À huit ans, tu as enfourché ton premier tricycle, promesse d’une personnalité tout-terrain. Mais l’appel du potrero (*terrain vague)a été le plus fort. Diagonale au cœur, tu ne pouvais pas mieux dire : « tout Argentin rêve d’être Maradona ».
Toi, tu seras plutôt Monzon ou Locche. Sur le tard, certes, vingt ans et des poussières, mais tu as bien rattrapé le temps perdu. Trois mois seulement pour t’offrir tes premiers rounds d’amateur. Et tout s’enchaîne à merveille. Tu cognes dur, tu bouges vite. On te fuit comme la peste.
En 2001, ton grand pays connaît la crise et tu sautes le pas ou plutôt l’Atlantique. Direction l’Espagne, sans un sou en poche mais des rêves de gloire plein la tête. En attendant ton heure, tu fais la plonge et tu sues dans les gymnases madrilènes. Elle viendra deux ans plus tard. L’adversaire de Richard Williams, prospect de la couronne, fait faux bond. Les promoteurs anglais sont à la recherche d’un candidat pas trop mal classé. Prévenu huit jours avant le match, tu feras bien l’affaire.
Premier round, le public de Manchester n’a pas fini sa première pinte que Richard Williams t’a envoyé au tapis. Les Anglais ont beau trinquer, tu te relèves et tu déroules pour l’emporter aux points. Champion d’Europe.
En 2003, c’est un autre Williams, Paul, à la recherche d’un remplaçant de dernière minute qui t’invite à le rejoindre sur le ring d’Atlantic City. Choc explosif et deux hommes à terre dès la première reprise. Paul Williams l’emporte aux points. Pas question de rembarquer pour autant : Kelly Pavlik, puis Paul Williams pour la revanche et Julio Cesar Chavez Jr, seront balayés dans les mois qui suivent. Champion du monde.

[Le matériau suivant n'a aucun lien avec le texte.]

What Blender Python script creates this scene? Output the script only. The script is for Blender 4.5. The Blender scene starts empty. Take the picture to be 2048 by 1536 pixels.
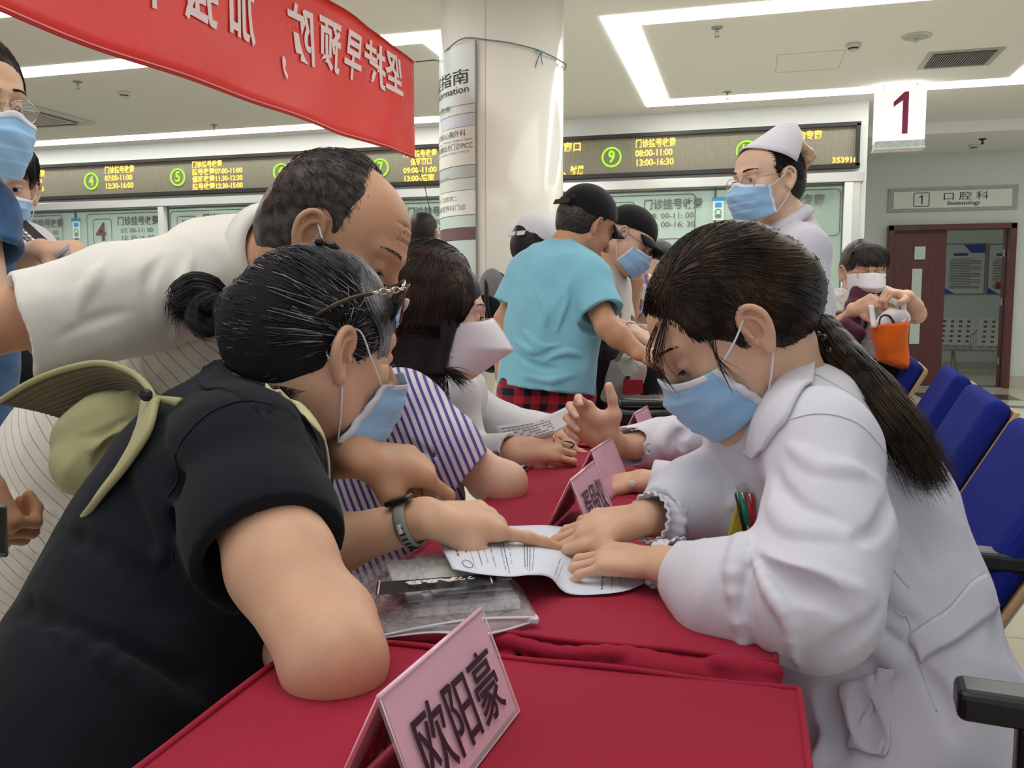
import bpy, bmesh, math, random
import numpy as np
from mathutils import Vector, Matrix
random.seed(7); RNG = np.random.default_rng(11)
SC = bpy.context.scene
COL = SC.collection
V3 = lambda *a: np.array(a, dtype=float)
# ------------------------------------------------------------------ camera
FPX = 1710.0; YAW = math.radians(15.45); PIT = math.radians(5.25); CAM = V3(0, 0, 1.1)
c_f = V3(-math.sin(YAW)*math.cos(PIT), math.cos(YAW)*math.cos(PIT), -math.sin(PIT))
c_r = V3(math.cos(YAW), math.sin(YAW), 0); c_u = np.cross(c_r, c_f)
cd = bpy.data.cameras.new('camera'); cam = bpy.data.objects.new('camera', cd); COL.objects.link(cam)
cam.location = CAM; cam.rotation_euler = (math.pi/2 - PIT, 0, YAW)
cd.sensor_width = 36; cd.lens = 36*FPX/2048; cd.clip_start = 0.05; cd.clip_end = 200
SC.camera = cam
# ------------------------------------------------------------------ world and exposure
SC.view_settings.view_transform = 'Standard'; SC.view_settings.look = 'None'
SC.view_settings.gamma = 1; SC.view_settings.use_curve_mapping = False
SC.view_settings.exposure = 0.0
w = bpy.data.worlds.new('hall_light'); SC.world = w; w.use_nodes = True
w.node_tree.nodes['Background'].inputs[0].default_value = (0.93, 0.97, 1.0, 1)
w.node_tree.nodes['Background'].inputs[1].default_value = 0.80
STRIP = 9.0            # strength of the glowing ceiling strips
def area(name, loc, sx, sy, power, color=(1, 0.985, 0.95)):
    l = bpy.data.lights.new(name, 'AREA'); l.shape = 'RECTANGLE'; l.size = sx; l.size_y = sy; l.energy = power; l.color = color
    o = bpy.data.objects.new(name, l); COL.objects.link(o); o.location = loc
    return o
area('unseen_overhead_light', (-0.9, 0.8, 3.2), 3.4, 2.4, 56)      # the light rectangle overhead
area('unseen_overhead_light', (0.9, 4.6, 3.2), 3.0, 2.4, 60)
area('unseen_overhead_light', (-4.2, 4.2, 3.2), 3.0, 2.4, 64)
area('unseen_overhead_light', (4.6, 9.6, 3.2), 2.4, 2.0, 45)  # added out of view on the right to brighten the door wall
area('waiting_room_fill', (4.0, 14.6, 3.2), 2.4, 1.2, 45)  # unseen fill added to brighten the room beyond the door, no fixture modelled
def R_(x, y): return c_f + (x-1024)/FPX*c_r - (y-768)/FPX*c_u
def P(x, y, d): return CAM + d*R_(x, y)                 # point seen at (x, y), d metres deep
def PZ(x, y, z): r = R_(x, y); return CAM + (z-CAM[2])/r[2]*r
def PY(x, y, Y): r = R_(x, y); return CAM + (Y-CAM[1])/r[1]*r
def PX(x, y, X): r = R_(x, y); return CAM + (X-CAM[0])/r[0]*r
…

Pas de cordeau pour amarrer le temps. Nuque, coudes, genoux en compote, chevilles fragiles, tu es un funambule qui boxe au-dessus du précipice. Le 7 juin 2014, au Madison Square Garden de New York, Miguel Cotto et son crochet du gauche ont sonné la fin de la récré.
Il est temps Maravilla (*Merveille, le surnom du boxeur) de dire adieu à l’enfance.